Maw & Mo Sew Along: Stay Stitching

This is a continuation of a series:  part 1, part 2, part 3, part 4.

Hey Moxie Peeps, we’re trucking along with Simplicity Cynthia Rowley #2305.  This post marks the time when Madelyn and I realized that our original game plan was going to take a lot longer than we had thought!  The reason why?  Both of our sudden realization that there is a lot more to quality construction than just stitching up a couple of side seams and calling it a day.  It was a total oversight on my part — a pitfall of having made more than one dress in the past and being able to do basic garment construction on auto pilot.  For Mo, it was the realization that a LOT goes into a dress… oh, my.
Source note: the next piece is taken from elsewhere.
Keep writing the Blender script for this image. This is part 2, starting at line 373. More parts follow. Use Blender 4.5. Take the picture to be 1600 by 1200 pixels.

So, we slowed down a bit here and worked on the bodice for this dress, beginning with stay stitching the curved neck edges.  This is super important because on a curved piece of fabric, the textile can stretch or lose its shape during the construction process as well as over time when you wear the piece of clothing.  Staystitching is something that becomes hidden from the outside, but works really hard on the inside to give structural support.  It’s the difference between something made with care and things that are not made to last.

stay stitching

The problem with stay stitching is that the pattern instructions never really explain WHY you should do it.  They just say to do it and I hear about seamstresses taking shortcuts all the time, skipping this part.  It’s not hard to do and only takes a couple extra seconds.  I like to stay stitch about 1/2″ inside my seam allowance a stitch length about halfway between a basting stitch (i.e. 5mm) and a final stitch (i.e. average weight cotton is stitched at 2.5mm).  When I sew on a 5/8″ seam allowance for my finished seams, the stay stitching remains conveniently tucked inside the garment.  Easy peasy.

The pattern instructions are quite clear about the direction you should sew (yes, it really does matter!).  Some pieces are small and you only stitch in one direction.  Some pieces, like a center folded front or back bodice will require that you stitch one side, then the other, and it’s smart to overlap in the center about 1 -2 inches.  No need for any back stitching on either ends.

This is what the pattern instructions look like for Simplicity 2305.  Seems innocuous but it’s the very first step!  First steps are important ones…

stay stitching pattern instructions

Next up, we tackle facings and edge finishing.  I’m working on the video edits right now… it seams that in my demonstration of facings, I flashed my bra and cleavage an awful lot to Mo over iChat.  Who knew “sewing” and “peep show” would ever end up in the same sentence??  I’ll make it G-rated for you.  Promise.  (Sorry, Madelyn!  It’s all PG-13 for you.  Ha!)